Bei Fahrlässigkeit sieht die Sache anders aus
Sollte bei dem grenzüberschreitenden Bau eine Fahrlässigkeit vorliegen – zum Beispiel, wenn sich der Bauherr im Vorfeld nicht fachkundig über die Grundstücksgrenzen informiert hat, oder wenn beim grenzüberschreitenden Bau Eigentum des Nachbarn beschädigt wurde – kann die Duldungspflicht entfallen.
Relevant ist in jedem Fall, ob ein Widerspruch erfolgt ist und zu welchem Zeitpunkt. Ohne Widerspruch muss man von einer Duldung ausgehen. Ein zu spät erfolgt Widerspruch könnte außerdem aufgrund der zeitlichen Verzögerung hinfällig sein.
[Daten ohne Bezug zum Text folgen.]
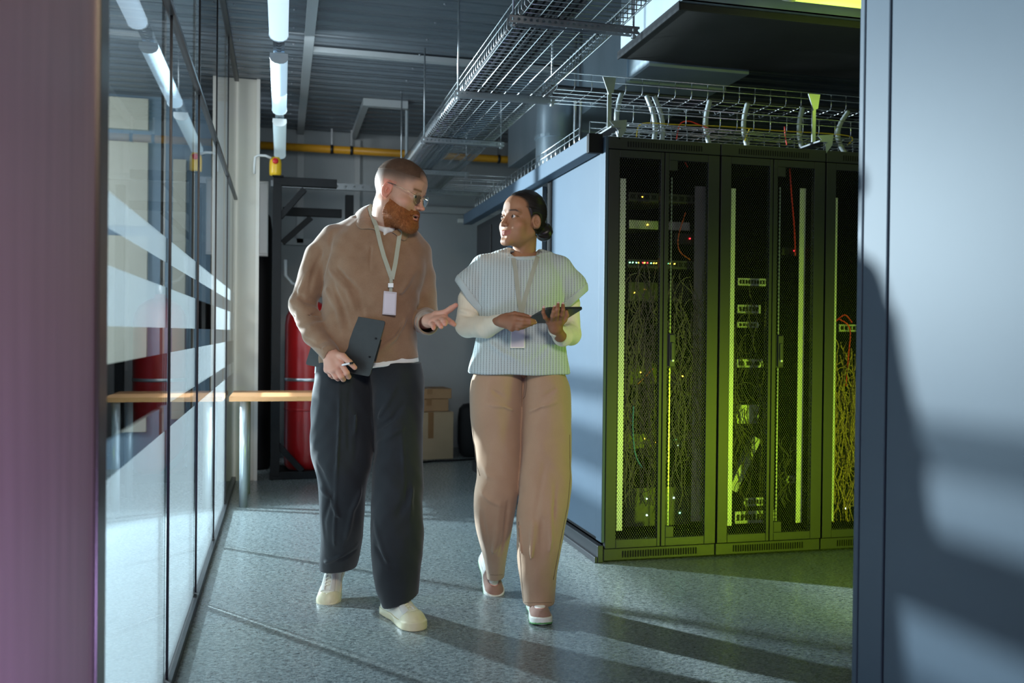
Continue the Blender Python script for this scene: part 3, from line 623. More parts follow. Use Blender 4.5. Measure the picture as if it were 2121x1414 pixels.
# ================================================================== SIGNED DISTANCE SCULPTING
def rotm(ax, ang):
    return np.array(Matrix.Rotation(ang, 3, ax))
class Field:
    def __init__(s, lo, hi, h):
        s.lo = np.array(lo, float); s.h = h; s.n = np.ceil((np.array(hi)-s.lo)/h).astype(int)+1
        s.d = np.full(s.n, .2, np.float32)
        s.ax = [ (s.lo[i]+h*np.arange(s.n[i])).astype(np.float32) for i in range(3)]
    def sub(s, lo, hi):
        a = np.clip(np.floor((np.array(lo)-s.lo)/s.h).astype(int), 0, s.n); b = np.clip(np.ceil((np.array(hi)-s.lo)/s.h).astype(int)+1, 0, s.n)
        if np.any(b <= a): return None
        sl = tuple(slice(a[i], b[i]) for i in range(3))
        return sl, s.ax[0][sl[0]][:,None,None], s.ax[1][sl[1]][None,:,None], s.ax[2][sl[2]][None,None,:]
    def put(s, fn, lo, hi, k=.01, op='u'):
        pad = k + 3*s.h
        q = s.sub(np.array(lo)-pad, np.array(hi)+pad)
        if q is None: return s
        sl, X, Y, Z = q; p = fn(X, Y, Z); D = s.d[sl]
        if op == 'u':
            t = np.maximum(k-np.abs(D-p), 0)/k; s.d[sl] = np.minimum(D, p) - t*t*k*.25
        elif op == 's':
            t = np.maximum(k-np.abs(D+p), 0)/k; s.d[sl] = np.maximum(D, -p) + t*t*k*.25
        elif op == 'i':
            t = np.maximum(k-np.abs(D-p), 0)/k; s.d[sl] = np.maximum(D, p) + t*t*k*.25
        elif op == 'add': s.d[sl] = D + p
        return s
    def cap(s, a, b, r1, r2=None, k=.01, op='u', flat=None):
        """tapered capsule; flat=(dir, f): squashed along dir by f"""
        r2 = r1 if r2 is None else r2; a = np.array(a, float); b = np.array(b, float); ba = b-a; L = max(float(ba@ba), 1e-12)
        if flat is not None: fd = np.array(flat[0], float); fd /= np.linalg.norm(fd); ff = flat[1]
        def fn(X, Y, Z):
            px, py, pz = X-a[0], Y-a[1], Z-a[2]
            h = np.clip((px*ba[0]+py*ba[1]+pz*ba[2])/L, 0, 1)
            qx, qy, qz = px-h*ba[0], py-h*ba[1], pz-h*ba[2]
            q2 = qx*qx+qy*qy+qz*qz
            if flat is not None:
                w = qx*fd[0]+qy*fd[1]+qz*fd[2]; q2 = q2 + w*w*(1/ff**2-1)
            return np.sqrt(np.maximum(q2,0))-(r1+(r2-r1)*h)
        r = max(r1, r2); return s.put(fn, np.minimum(a,b)-r, np.maximum(a,b)+r, k, op)
    def ell(s, c, rad, k=.01, op='u', M=None):
        c = np.array(c, float); rad = np.array(rad, float)
        def fn(X, Y, Z):
            p = (X-c[0], Y-c[1], Z-c[2])
            if M is not None: p = tuple(M[0,i]*p[0]+M[1,i]*p[1]+M[2,i]*p[2] for i in range(3))
            a = np.sqrt((p[0]/rad[0])**2+(p[1]/rad[1])**2+(p[2]/rad[2])**2)
            b = np.sqrt((p[0]/rad[0]**2)**2+(p[1]/rad[1]**2)**2+(p[2]/rad[2]**2)**2)+1e-9
            return a*(a-1)/b
        R_ = rad.max() if M is not None else rad
        return s.put(fn, c-R_, c+R_, k, op)
    def half(s, c, nrm, k=.004):       # keep the side the normal points away from
        c = np.array(c, float); nrm = np.array(nrm, float); nrm /= np.linalg.norm(nrm)
        return s.put(lambda X,Y,Z: (X-c[0])*nrm[0]+(Y-c[1])*nrm[1]+(Z-c[2])*nrm[2], s.lo, s.lo+s.h*s.n, k, 'i')
    def loft(s, rows, k=.02, n=2.3, op='u', sm=.03, ends=True):
        """rows: (z, cx, cy, a, b) stack of superellipses"""
        rows = sorted(rows); z = np.array([r[0] for r in rows]); A = np.array([r[1:] for r in rows])
        zz = np.arange(z[0]-.0, z[-1]+.004, .004); S = np.stack([np.interp(zz, z, A[:,i]) for i in range(4)])
        w = max(1, int(sm/.004)); ker = np.exp(-.5*(np.arange(-2*w, 2*w+1)/w)**2); ker /= ker.sum()
        S = np.stack([np.convolve(np.pad(q, 2*w, 'reflect', reflect_type='odd') if len(q) > 2*w+1 else np.pad(q, 2*w, 'edge'), ker, 'valid') for q in S])
        def fn(X, Y, Z):
            zf = Z.ravel(); cx, cy, a, b = (np.interp(zf, zz, q)[None,None,:].astype(np.float32) for q in S)
            x, y = np.abs(X-cx)/a, np.abs(Y-cy)/b
            g = (x**n+y**n)**(1/n); d = (g-1)*np.minimum(a, b)*.9
            if ends: d = np.maximum(d, np.maximum(z[0]-Z, Z-z[-1]))
            return d
        lo = [ (A[:,0]-A[:,2]).min(), (A[:,1]-A[:,3]).min(), z[0]]; hi = [(A[:,0]+A[:,2]).max(), (A[:,1]+A[:,3]).max(), z[-1]]
        return s.put(fn, lo, hi, k, op)
    def fold(s, pts, w, amp):          # ridge (amp>0) or crease (amp<0) along a polyline
        if s.h > .003: amp *= 2.2; w *= .8
        pts = [np.array(p, float) for p in pts]; P0 = np.min(pts, 0)-3*w; P1 = np.max(pts, 0)+3*w
        q = s.sub(P0, P1)
        if q is None: return s
        sl, X, Y, Z = q; best = None; tot = len(pts)-1
        for i in range(tot):
            a, ba = pts[i], pts[i+1]-pts[i]; L = max(float(ba@ba), 1e-12)
            h = np.clip(((X-a[0])*ba[0]+(Y-a[1])*ba[1]+(Z-a[2])*ba[2])/L, 0, 1)
            d2 = (X-a[0]-h*ba[0])**2+(Y-a[1]-h*ba[1])**2+(Z-a[2]-h*ba[2])**2
            t = (i+h)/tot; e = np.exp(-d2/(w*w))*np.sin(np.clip(t*.9+.05, 0, 1)*np.pi)**.6
            best = e if best is None else np.maximum(best, e)
        s.d[sl] -= amp*best.astype(np.float32); return s
    def wave(s, amp, fx, fy, fz, ph=0):   # slow cloth unevenness
        X, Y, Z = s.ax[0][:,None,None], s.ax[1][None,:,None], s.ax[2][None,None,:]
        s.d += (amp*np.sin(fx*X+1.3*np.sin(fz*.5*Z)+ph)*np.sin(fz*Z+fy*Y+ph*1.7)).astype(np.float32); return s
    def mesh(s, smooth=1):
        d = s.d; ins = d < 0; h = s.h
        nx, ny, nz = np.array(d.shape)-1
        cnt = np.zeros((nx,ny,nz), np.int8)
        for i in (0,1):
            for j in (0,1):
                for k in (0,1): cnt += ins[i:nx+i, j:ny+j, k:nz+k]
        mixed = (cnt > 0) & (cnt < 8); idx = np.argwhere(mixed)
        vid = np.full((nx,ny,nz), -1, np.int64); vid[mixed] = np.arange(len(idx))
        acc = np.zeros((len(idx),3)); num = np.zeros(len(idx))
        cor = [(i,j,k) for i in (0,1) for j in (0,1) for k in (0,1)]
        I = idx
        for a in cor:
            for ax in range(3):
                if a[ax]: continue
                b = list(a); b[ax] = 1
                da = d[I[:,0]+a[0], I[:,1]+a[1], I[:,2]+a[2]]; db = d[I[:,0]+b[0], I[:,1]+b[1], I[:,2]+b[2]]
                c = (da < 0) != (db < 0); t = np.where(c, da/np.where(c, da-db, 1), 0)
                p = np.tile(np.array(a, float), (len(I),1)); p[:,ax] += t
                acc[c] += p[c]; num[c] += 1
        V = s.lo + h*(I + acc/num[:,None])
        faces = []
        for ax in range(3):
            o1, o2 = [(1,2),(2,0),(0,1)][ax]
            sl0 = [slice(None)]*3; sl1 = [slice(None)]*3; sl0[ax] = slice(0,-1); sl1[ax] = slice(1,None)
            ch = ins[tuple(sl0)] != ins[tuple(sl1)]
            E = np.argwhere(ch); m_ = (E[:,o1] > 0) & (E[:,o2] > 0) & (E[:,o1] < d.shape[o1]-1) & (E[:,o2] < d.shape[o2]-1); E = E[m_]
            def g(a, b):
                q = E.copy(); q[:,o1] -= a; q[:,o2] -= b; return vid[q[:,0], q[:,1], q[:,2]]
            Q = np.stack([g(0,0), g(1,0), g(1,1), g(0,1)], 1)
            inn = ins[E[:,0], E[:,1], E[:,2]]; Q[~inn] = Q[~inn][:, ::-1]; faces.append(Q)
        Fq = np.concatenate(faces); Fq = Fq[(Fq >= 0).all(1)]
        for _ in range(smooth):           # tangential relax
            S = np.zeros_like(V); c = np.zeros(len(V))
            for a, b in ((0,1),(1,2),(2,3),(3,0)):
                np.add.at(S, Fq[:,a], V[Fq[:,b]]); np.add.at(S, Fq[:,b], V[Fq[:,a]]); np.add.at(c, Fq[:,a], 1); np.add.at(c, Fq[:,b], 1)
            V = V*.5 + .5*S/np.maximum(c,1)[:,None]
        return V, Fq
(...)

Oft ein Tipp vom Bausachverständigen: Absprachen helfen
Im Falle einer grenzüberschreitenden Bebauung sind die Chancen auf Duldung hoch. Dennoch: Sicher ist nichts. Deshalb empfiehlt es sich in jedem Fall, vor Baubeginn zu prüfen, ob Grenzen überschritten werden und falls ja, ob sich dies vermeiden lässt. Falls es sich nicht vermeiden lässt, kommen Sie am besten vorab in den Dialog mit dem Eigentümer des Nachbargrundstücks. Faire und klare Absprachen helfen, hier auf Nummer sicher zu gehen. Wer auf gut Glück spielt, riskiert eine Anfechtung.